Technical Report USC-SIPI-308

“Video Bit-Rate Control with Spline Approximated Rate-Distortion Characteristics”

by Liang-Jin Lin

May 1997

Digital video's increased popularity has been driven to a large extent by a flurry of recently proposed international standards (MPEG-1, MPEG-2, H.263, etc.). To transmit video streams over a communication channel, it is required to control the compression in the encoder such that the output data rate can fit to the channel. The rate control scheme is not defined in the standard and thus different strategies can be implemented in each encoder design. The control scheme defined in MPEG Test Model 5 provides a solution with very light computational overhead. However, the results are not always good for any given video sequence and channel rates. It is also difficult to adjust parameters to improve the quality without the help of some trial and error encoding tests. Several rate-distortion (R-D) based techniques have been proposed to solve these problems and generate better and more stable results. However, these approaches are complex because they require the R-D characteristics of the input data to be measured before making quantization assignment decisions.

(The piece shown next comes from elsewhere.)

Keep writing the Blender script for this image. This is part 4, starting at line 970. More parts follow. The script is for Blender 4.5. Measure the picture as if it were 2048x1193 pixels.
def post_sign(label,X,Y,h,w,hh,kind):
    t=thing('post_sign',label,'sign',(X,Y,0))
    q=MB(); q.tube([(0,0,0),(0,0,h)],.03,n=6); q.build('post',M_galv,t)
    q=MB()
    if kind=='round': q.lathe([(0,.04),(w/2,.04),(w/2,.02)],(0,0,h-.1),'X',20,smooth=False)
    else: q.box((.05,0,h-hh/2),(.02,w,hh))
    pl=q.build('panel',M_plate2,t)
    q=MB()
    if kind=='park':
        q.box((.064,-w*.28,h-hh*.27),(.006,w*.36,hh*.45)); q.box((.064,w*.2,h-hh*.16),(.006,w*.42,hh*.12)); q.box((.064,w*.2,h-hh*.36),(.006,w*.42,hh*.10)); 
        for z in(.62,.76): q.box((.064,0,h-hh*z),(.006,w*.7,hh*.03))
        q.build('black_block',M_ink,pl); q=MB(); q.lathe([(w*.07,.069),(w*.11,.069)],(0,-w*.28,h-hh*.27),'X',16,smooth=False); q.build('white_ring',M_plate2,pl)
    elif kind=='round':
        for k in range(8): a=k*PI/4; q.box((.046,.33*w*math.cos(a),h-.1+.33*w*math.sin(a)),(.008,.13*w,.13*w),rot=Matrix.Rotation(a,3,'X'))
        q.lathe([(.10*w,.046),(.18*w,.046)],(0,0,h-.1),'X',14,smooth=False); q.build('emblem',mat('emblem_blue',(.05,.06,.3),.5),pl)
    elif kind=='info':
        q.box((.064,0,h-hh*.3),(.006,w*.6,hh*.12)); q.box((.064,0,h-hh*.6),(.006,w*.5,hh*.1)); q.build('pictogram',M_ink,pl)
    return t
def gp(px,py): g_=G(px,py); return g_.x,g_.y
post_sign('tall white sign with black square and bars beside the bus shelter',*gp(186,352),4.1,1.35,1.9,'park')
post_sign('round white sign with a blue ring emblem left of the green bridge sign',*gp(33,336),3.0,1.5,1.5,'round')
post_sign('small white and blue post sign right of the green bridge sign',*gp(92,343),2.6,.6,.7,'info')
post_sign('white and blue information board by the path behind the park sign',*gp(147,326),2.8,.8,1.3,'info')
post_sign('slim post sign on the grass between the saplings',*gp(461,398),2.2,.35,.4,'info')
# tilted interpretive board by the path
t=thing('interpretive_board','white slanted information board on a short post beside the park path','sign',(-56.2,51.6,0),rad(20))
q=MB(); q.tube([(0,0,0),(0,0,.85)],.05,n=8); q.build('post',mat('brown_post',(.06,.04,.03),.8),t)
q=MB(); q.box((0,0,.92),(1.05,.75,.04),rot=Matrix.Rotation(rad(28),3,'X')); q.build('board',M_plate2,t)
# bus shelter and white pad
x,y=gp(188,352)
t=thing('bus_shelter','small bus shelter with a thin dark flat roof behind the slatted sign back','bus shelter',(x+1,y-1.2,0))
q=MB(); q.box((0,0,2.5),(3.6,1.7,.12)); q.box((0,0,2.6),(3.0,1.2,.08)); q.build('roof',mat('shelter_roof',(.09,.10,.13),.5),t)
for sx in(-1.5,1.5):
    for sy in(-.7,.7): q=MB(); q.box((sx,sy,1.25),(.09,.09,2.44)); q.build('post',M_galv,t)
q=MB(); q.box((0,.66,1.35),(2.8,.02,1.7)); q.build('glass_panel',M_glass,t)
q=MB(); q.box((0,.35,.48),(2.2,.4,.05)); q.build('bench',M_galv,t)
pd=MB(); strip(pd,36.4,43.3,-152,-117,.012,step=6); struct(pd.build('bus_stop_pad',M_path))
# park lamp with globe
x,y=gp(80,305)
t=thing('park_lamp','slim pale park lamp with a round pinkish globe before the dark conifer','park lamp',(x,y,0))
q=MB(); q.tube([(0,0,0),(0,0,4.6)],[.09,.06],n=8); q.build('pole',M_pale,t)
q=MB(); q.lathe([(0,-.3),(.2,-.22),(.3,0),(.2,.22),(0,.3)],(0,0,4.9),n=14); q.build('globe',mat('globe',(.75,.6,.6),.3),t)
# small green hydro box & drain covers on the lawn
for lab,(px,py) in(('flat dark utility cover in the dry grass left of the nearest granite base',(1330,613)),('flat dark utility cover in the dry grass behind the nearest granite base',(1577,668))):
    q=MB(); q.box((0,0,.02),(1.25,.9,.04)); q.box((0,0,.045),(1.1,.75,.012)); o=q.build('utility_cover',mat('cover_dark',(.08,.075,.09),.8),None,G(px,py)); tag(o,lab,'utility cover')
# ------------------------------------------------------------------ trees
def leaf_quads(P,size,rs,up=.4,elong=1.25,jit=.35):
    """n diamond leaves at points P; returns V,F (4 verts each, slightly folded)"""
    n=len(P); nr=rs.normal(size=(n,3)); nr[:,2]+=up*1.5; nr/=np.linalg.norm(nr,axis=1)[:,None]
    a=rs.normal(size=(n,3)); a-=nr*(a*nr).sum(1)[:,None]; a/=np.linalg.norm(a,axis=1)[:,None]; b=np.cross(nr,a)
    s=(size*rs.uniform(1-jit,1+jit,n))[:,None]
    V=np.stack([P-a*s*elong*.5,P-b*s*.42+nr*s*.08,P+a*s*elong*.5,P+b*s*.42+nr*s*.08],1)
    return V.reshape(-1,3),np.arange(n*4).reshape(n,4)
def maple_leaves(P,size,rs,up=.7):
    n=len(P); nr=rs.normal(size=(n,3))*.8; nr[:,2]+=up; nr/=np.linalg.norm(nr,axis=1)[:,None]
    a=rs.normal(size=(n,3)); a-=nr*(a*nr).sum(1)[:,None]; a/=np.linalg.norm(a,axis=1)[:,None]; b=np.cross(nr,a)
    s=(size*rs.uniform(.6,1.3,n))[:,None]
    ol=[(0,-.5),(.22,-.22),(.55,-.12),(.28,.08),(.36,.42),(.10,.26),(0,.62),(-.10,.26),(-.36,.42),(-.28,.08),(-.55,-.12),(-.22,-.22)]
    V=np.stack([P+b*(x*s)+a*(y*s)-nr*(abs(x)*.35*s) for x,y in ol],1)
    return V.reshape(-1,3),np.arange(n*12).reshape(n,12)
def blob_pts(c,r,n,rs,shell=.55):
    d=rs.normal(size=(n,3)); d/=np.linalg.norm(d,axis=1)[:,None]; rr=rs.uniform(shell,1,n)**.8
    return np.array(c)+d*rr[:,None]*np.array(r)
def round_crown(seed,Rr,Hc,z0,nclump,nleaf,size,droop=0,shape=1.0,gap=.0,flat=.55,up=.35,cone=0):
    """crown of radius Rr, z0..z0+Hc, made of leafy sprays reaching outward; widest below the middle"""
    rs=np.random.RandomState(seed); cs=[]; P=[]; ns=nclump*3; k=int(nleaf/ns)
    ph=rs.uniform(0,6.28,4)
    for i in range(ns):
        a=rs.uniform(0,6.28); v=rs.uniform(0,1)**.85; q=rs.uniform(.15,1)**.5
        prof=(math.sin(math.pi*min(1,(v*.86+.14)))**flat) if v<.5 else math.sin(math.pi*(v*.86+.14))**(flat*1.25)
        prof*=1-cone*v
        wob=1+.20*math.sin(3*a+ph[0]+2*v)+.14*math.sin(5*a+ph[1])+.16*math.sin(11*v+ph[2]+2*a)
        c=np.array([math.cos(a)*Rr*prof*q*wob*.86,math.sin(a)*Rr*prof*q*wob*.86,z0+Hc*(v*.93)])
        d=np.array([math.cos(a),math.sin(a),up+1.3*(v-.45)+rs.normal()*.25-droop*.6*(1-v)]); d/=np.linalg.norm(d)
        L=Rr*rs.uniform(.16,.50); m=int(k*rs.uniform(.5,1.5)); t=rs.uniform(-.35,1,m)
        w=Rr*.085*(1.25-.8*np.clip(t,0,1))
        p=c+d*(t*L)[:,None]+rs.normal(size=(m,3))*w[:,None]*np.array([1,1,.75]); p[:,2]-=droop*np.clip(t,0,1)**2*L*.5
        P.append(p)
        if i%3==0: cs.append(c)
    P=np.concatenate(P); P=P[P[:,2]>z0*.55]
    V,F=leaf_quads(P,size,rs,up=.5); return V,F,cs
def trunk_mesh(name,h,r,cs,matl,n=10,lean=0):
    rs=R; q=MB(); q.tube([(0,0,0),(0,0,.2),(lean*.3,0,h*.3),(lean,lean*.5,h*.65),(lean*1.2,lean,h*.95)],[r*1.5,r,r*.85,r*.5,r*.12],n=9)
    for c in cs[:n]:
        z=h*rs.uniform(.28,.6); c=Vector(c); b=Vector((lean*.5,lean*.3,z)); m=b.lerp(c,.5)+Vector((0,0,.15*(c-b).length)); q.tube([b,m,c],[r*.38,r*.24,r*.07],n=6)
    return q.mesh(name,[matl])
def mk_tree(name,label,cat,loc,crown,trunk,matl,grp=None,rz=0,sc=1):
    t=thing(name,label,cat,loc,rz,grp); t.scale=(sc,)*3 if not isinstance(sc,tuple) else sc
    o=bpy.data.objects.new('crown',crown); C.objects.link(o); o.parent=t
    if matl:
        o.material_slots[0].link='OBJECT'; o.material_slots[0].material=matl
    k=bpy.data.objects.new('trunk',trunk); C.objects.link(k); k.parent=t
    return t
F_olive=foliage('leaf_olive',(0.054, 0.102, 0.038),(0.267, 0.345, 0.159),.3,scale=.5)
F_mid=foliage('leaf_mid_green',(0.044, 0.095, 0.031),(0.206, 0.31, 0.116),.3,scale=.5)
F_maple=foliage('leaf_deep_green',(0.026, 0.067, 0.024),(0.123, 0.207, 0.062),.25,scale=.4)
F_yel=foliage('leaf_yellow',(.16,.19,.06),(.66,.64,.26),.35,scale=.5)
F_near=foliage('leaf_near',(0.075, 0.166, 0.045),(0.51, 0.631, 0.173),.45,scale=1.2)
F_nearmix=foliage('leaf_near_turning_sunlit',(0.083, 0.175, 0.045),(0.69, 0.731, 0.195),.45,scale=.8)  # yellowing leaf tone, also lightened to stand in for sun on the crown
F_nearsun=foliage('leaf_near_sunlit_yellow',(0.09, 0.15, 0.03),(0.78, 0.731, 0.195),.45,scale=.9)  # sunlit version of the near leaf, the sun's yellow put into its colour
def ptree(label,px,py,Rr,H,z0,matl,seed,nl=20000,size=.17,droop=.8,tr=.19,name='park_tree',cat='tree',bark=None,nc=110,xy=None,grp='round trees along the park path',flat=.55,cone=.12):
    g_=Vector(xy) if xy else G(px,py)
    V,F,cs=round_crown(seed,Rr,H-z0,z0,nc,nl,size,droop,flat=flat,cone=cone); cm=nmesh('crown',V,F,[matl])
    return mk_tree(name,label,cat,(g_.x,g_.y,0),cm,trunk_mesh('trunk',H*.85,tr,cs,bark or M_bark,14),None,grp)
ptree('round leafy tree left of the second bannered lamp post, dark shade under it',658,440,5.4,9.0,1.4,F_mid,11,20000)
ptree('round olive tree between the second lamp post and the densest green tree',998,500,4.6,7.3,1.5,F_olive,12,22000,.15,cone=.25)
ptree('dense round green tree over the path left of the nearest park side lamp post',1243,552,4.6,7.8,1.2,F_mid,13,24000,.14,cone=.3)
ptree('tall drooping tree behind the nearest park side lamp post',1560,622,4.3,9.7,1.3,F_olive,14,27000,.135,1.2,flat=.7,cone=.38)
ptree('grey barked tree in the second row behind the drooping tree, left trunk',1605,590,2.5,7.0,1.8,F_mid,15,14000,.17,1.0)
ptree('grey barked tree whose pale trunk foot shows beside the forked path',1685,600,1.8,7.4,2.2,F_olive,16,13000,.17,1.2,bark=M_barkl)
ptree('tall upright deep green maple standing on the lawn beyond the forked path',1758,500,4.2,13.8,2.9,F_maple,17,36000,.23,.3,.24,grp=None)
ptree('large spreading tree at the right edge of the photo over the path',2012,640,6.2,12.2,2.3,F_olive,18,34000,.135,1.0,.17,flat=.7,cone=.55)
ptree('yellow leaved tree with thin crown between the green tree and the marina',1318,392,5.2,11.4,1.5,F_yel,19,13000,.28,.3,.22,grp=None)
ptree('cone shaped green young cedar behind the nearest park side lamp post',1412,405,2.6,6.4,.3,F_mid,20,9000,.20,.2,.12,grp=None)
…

In this research, we show how the complexity of computing the R-D data can be reduced without reducing too much the performance of the optimization procedure. We propose three stages which provide successive reductions in complexity. In the first stage, we propose an algorithm based on penalty functions and iterative gradient search, which requires less computations than those of trellis-based approaches. The second stage focuses on the approximation of rate and distortion functions. We propose an approximation method based on computing a few R-D points and interpolating the remaining points using spline functions and inter-frame dependency models. In the final stage, we propose a fast algorithm suitable for real-time encoding. The experimental results shows that better and more stable quality can be achieved by our algorithms, especially when the channel rate is low (e.g., CIF format at 192 to 256 kbits per second). All our algorithms and encoding results are compatible to standard MPEG decoder, hence can be played back by any MPEG decoder and get improved quality.